The Platform as test case

Efforts to overhaul the legislation go back two decades. But successive governments have failed to implement more than incremental amendments.

The BSA itself undertook a consultation with broadcasters in 2019 to explore how to respond to online content, then published its response in 2020.

More recently, the Ministry for Culture and Heritage consulted on a range of media reforms, including a proposal for modernising professional media regulation. In theory, this could extend the BSA’s oversight to some online media. As the BSA has explained:

Our published policy since 2020 has been that, if we receive a relevant complaint and there’s no other applicable standards body or regulator, and if the complaint raises issues of public interest or a risk of harm, we may accept the complaint and engage with the parties using our established processes.

Rightly or wrongly, the BSA’s “draft interlocutory decision”, issued to The Platform for comment, follows from this policy.

So, has the BSA decided to unilaterally rewrite the Broadcasting Act? Or is it trying to fulfil its legitimate remit by interpreting the purpose of the act in the modern digital context?

By advancing its claim to hear the complaint about The Platform, the BSA may be seeking to set a legal precedent that will establish its jurisdiction over broadcasting-like online services.

Or, if it is denied that, it might still increase pressure on the government to expedite its proposed revisions of the act.

The Platform’s displeasure at becoming a test case is perhaps understandable. But calling for the abolition of the BSA is surely misconstruing what is really at stake.

Holding media power accountable

The BSA is not a censor. In fact, suppressing or deleting illegal material falls under the purview of the Classification Office. The broadcasting standards regime is actually intended to uphold freedom of expression within a framework of standards to minimise harms.

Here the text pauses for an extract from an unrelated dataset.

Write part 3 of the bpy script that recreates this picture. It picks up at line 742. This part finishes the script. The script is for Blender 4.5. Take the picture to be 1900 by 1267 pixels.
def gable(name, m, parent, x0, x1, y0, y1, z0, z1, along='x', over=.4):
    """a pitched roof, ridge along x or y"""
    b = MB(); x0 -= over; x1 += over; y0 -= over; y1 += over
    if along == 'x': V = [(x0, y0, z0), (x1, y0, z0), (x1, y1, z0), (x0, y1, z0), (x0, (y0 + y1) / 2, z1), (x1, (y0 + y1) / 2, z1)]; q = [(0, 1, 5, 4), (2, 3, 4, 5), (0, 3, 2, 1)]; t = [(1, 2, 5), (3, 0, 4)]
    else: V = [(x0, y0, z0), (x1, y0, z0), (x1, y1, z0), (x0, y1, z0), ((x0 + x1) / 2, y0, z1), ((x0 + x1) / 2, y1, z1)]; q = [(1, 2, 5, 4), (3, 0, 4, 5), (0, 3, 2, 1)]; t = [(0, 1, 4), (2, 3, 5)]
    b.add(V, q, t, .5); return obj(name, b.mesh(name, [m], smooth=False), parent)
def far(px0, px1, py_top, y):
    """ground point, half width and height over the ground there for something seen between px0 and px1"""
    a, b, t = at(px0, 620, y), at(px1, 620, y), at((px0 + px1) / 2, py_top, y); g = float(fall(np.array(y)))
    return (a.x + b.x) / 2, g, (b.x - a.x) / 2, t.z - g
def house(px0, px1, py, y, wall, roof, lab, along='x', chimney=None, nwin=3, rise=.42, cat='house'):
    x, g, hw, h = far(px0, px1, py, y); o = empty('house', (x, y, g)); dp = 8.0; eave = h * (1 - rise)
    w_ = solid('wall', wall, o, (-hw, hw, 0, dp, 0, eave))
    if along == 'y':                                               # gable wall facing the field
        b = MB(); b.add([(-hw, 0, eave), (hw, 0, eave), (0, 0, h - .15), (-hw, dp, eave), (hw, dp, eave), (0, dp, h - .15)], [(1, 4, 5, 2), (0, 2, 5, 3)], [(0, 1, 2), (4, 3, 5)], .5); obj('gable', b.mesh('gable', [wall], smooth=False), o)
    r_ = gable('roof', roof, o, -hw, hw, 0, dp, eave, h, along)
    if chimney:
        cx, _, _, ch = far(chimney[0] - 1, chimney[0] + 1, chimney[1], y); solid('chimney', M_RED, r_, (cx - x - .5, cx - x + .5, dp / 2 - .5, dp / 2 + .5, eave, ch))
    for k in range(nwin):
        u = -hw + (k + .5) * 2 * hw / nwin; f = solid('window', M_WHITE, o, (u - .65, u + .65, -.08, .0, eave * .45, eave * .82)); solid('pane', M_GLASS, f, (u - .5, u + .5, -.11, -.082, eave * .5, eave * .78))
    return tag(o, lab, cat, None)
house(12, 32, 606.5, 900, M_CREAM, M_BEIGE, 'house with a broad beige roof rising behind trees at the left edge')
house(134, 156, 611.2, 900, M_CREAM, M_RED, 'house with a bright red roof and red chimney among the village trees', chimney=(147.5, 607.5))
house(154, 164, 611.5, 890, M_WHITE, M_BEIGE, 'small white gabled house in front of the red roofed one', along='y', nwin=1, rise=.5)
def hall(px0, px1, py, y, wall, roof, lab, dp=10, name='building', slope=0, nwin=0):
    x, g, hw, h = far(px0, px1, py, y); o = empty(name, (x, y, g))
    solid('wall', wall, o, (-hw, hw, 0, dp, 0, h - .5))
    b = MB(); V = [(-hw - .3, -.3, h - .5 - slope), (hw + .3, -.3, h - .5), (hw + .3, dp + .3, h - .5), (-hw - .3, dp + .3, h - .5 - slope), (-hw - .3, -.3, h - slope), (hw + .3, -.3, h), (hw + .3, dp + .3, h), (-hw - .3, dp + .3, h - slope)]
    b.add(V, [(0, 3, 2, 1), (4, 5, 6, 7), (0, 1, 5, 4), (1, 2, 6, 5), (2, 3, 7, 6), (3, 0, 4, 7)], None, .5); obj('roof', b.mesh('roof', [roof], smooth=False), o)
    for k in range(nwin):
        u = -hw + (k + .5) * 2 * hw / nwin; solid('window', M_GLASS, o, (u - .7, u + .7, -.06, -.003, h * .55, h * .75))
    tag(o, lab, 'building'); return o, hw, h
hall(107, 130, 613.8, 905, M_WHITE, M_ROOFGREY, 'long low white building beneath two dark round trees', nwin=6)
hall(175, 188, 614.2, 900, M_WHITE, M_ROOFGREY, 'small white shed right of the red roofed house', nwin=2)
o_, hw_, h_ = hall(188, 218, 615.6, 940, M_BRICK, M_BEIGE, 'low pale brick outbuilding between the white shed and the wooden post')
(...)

As the BSA confirms, only 7% of complaints over the past three years were upheld, and very few have merited a fine or other sanction (the maximum fine is NZ$5,000, not $100,000 as Plunket has suggested).

Consider the standards covered in the Broadcasting Code: offensive and disturbing content, children’s interests, promotion of illegal or antisocial behaviour, discrimination and degradation, balance, accuracy, privacy and fairness.

Far from being the tools of a Stalinesque state, these are the principles upon which a functional media system in a democracy is premised. In fact, the BSA standards are developed and reviewed in consultation with industry and the public.

The specific codes evolve over time in response to changing audience attitudes (for example, tolerance for strong language), media practices and technologies.

The BSA standards are therefore not randomly imposed by an “Orwellian” bureaucracy. They reflect professional industry practices, community values and the public interest.

Regulatory measures that uphold fundamental standards such as balance, accuracy and fairness do not undermine democracy and freedom of expression, but underpin it. One might disagree with the BSA’s decisions, but such standards should not be discarded lightly.

Those who decry any and all media regulation as an affront to personal liberty and free speech need to consider the alternative – a commercial free-for-all in which the powerful interests which control media platforms can employ them to disseminate propaganda, disinformation or hate speech with impunity.

The BSA may not be perfect, but the principle that media operators should be held accountable – not to government, but to the public interest – is sound.